# What is needed
Your task is to output the data exactly as it stands.

# Supplied data
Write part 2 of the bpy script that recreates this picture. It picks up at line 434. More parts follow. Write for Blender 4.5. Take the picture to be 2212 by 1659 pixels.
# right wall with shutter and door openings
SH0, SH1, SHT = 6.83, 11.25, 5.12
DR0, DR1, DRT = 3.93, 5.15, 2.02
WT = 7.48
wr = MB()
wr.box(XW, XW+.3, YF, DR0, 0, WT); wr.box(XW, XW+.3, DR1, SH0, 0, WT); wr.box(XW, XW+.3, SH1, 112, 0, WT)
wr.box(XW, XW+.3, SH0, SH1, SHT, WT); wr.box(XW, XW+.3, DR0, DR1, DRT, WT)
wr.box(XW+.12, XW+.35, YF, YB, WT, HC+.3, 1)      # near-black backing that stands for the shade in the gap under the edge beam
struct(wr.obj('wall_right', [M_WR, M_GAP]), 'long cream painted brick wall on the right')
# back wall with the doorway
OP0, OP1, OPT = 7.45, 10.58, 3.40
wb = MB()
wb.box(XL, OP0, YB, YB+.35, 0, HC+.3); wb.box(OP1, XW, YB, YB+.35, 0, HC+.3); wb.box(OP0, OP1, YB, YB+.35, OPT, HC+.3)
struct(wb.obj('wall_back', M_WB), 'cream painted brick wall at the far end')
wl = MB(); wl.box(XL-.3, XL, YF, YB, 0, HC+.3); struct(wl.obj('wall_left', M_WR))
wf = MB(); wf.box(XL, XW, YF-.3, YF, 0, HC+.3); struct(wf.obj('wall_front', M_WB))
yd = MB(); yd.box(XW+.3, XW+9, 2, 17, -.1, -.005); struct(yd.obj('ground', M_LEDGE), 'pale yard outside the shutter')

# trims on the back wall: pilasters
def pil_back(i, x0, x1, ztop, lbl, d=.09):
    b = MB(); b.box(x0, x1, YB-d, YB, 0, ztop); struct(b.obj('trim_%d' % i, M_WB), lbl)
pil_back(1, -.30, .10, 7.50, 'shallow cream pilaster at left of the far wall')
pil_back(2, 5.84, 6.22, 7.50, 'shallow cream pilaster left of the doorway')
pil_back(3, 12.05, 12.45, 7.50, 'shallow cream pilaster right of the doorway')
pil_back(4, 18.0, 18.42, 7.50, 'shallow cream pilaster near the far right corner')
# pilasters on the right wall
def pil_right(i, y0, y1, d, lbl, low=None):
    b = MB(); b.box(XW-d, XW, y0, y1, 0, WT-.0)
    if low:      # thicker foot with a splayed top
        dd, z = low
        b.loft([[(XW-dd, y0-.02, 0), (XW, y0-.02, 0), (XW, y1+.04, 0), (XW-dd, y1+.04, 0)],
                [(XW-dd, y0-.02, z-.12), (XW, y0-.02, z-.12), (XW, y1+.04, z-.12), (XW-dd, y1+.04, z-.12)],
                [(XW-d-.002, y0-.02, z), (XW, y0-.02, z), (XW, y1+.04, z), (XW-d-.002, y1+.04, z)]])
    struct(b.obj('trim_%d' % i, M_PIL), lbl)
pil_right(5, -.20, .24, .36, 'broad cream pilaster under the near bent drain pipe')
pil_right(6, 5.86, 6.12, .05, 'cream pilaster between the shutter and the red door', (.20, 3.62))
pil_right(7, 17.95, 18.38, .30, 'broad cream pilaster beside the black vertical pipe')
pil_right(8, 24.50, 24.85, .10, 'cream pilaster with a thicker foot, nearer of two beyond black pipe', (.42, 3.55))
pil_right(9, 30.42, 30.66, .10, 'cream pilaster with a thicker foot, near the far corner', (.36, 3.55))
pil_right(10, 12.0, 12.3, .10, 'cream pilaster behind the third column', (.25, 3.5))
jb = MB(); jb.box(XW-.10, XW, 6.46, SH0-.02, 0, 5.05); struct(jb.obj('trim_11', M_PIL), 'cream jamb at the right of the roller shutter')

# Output
Write part 2 of the bpy script that recreates this picture. It picks up at line 434. More parts follow. Write for Blender 4.5. Take the picture to be 2212 by 1659 pixels.
# right wall with shutter and door openings
SH0, SH1, SHT = 6.83, 11.25, 5.12
DR0, DR1, DRT = 3.93, 5.15, 2.02
WT = 7.48
wr = MB()
wr.box(XW, XW+.3, YF, DR0, 0, WT); wr.box(XW, XW+.3, DR1, SH0, 0, WT); wr.box(XW, XW+.3, SH1, 112, 0, WT)
wr.box(XW, XW+.3, SH0, SH1, SHT, WT); wr.box(XW, XW+.3, DR0, DR1, DRT, WT)
wr.box(XW+.12, XW+.35, YF, YB, WT, HC+.3, 1)      # near-black backing that stands for the shade in the gap under the edge beam
struct(wr.obj('wall_right', [M_WR, M_GAP]), 'long cream painted brick wall on the right')
# back wall with the doorway
OP0, OP1, OPT = 7.45, 10.58, 3.40
wb = MB()
wb.box(XL, OP0, YB, YB+.35, 0, HC+.3); wb.box(OP1, XW, YB, YB+.35, 0, HC+.3); wb.box(OP0, OP1, YB, YB+.35, OPT, HC+.3)
struct(wb.obj('wall_back', M_WB), 'cream painted brick wall at the far end')
wl = MB(); wl.box(XL-.3, XL, YF, YB, 0, HC+.3); struct(wl.obj('wall_left', M_WR))
wf = MB(); wf.box(XL, XW, YF-.3, YF, 0, HC+.3); struct(wf.obj('wall_front', M_WB))
yd = MB(); yd.box(XW+.3, XW+9, 2, 17, -.1, -.005); struct(yd.obj('ground', M_LEDGE), 'pale yard outside the shutter')

# trims on the back wall: pilasters
def pil_back(i, x0, x1, ztop, lbl, d=.09):
    b = MB(); b.box(x0, x1, YB-d, YB, 0, ztop); struct(b.obj('trim_%d' % i, M_WB), lbl)
pil_back(1, -.30, .10, 7.50, 'shallow cream pilaster at left of the far wall')
pil_back(2, 5.84, 6.22, 7.50, 'shallow cream pilaster left of the doorway')
pil_back(3, 12.05, 12.45, 7.50, 'shallow cream pilaster right of the doorway')
pil_back(4, 18.0, 18.42, 7.50, 'shallow cream pilaster near the far right corner')
# pilasters on the right wall
def pil_right(i, y0, y1, d, lbl, low=None):
    b = MB(); b.box(XW-d, XW, y0, y1, 0, WT-.0)
    if low:      # thicker foot with a splayed top
        dd, z = low
        b.loft([[(XW-dd, y0-.02, 0), (XW, y0-.02, 0), (XW, y1+.04, 0), (XW-dd, y1+.04, 0)],
                [(XW-dd, y0-.02, z-.12), (XW, y0-.02, z-.12), (XW, y1+.04, z-.12), (XW-dd, y1+.04, z-.12)],
                [(XW-d-.002, y0-.02, z), (XW, y0-.02, z), (XW, y1+.04, z), (XW-d-.002, y1+.04, z)]])
    struct(b.obj('trim_%d' % i, M_PIL), lbl)
pil_right(5, -.20, .24, .36, 'broad cream pilaster under the near bent drain pipe')
pil_right(6, 5.86, 6.12, .05, 'cream pilaster between the shutter and the red door', (.20, 3.62))
pil_right(7, 17.95, 18.38, .30, 'broad cream pilaster beside the black vertical pipe')
pil_right(8, 24.50, 24.85, .10, 'cream pilaster with a thicker foot, nearer of two beyond black pipe', (.42, 3.55))
pil_right(9, 30.42, 30.66, .10, 'cream pilaster with a thicker foot, near the far corner', (.36, 3.55))
pil_right(10, 12.0, 12.3, .10, 'cream pilaster behind the third column', (.25, 3.5))
jb = MB(); jb.box(XW-.10, XW, 6.46, SH0-.02, 0, 5.05); struct(jb.obj('trim_11', M_PIL), 'cream jamb at the right of the roller shutter')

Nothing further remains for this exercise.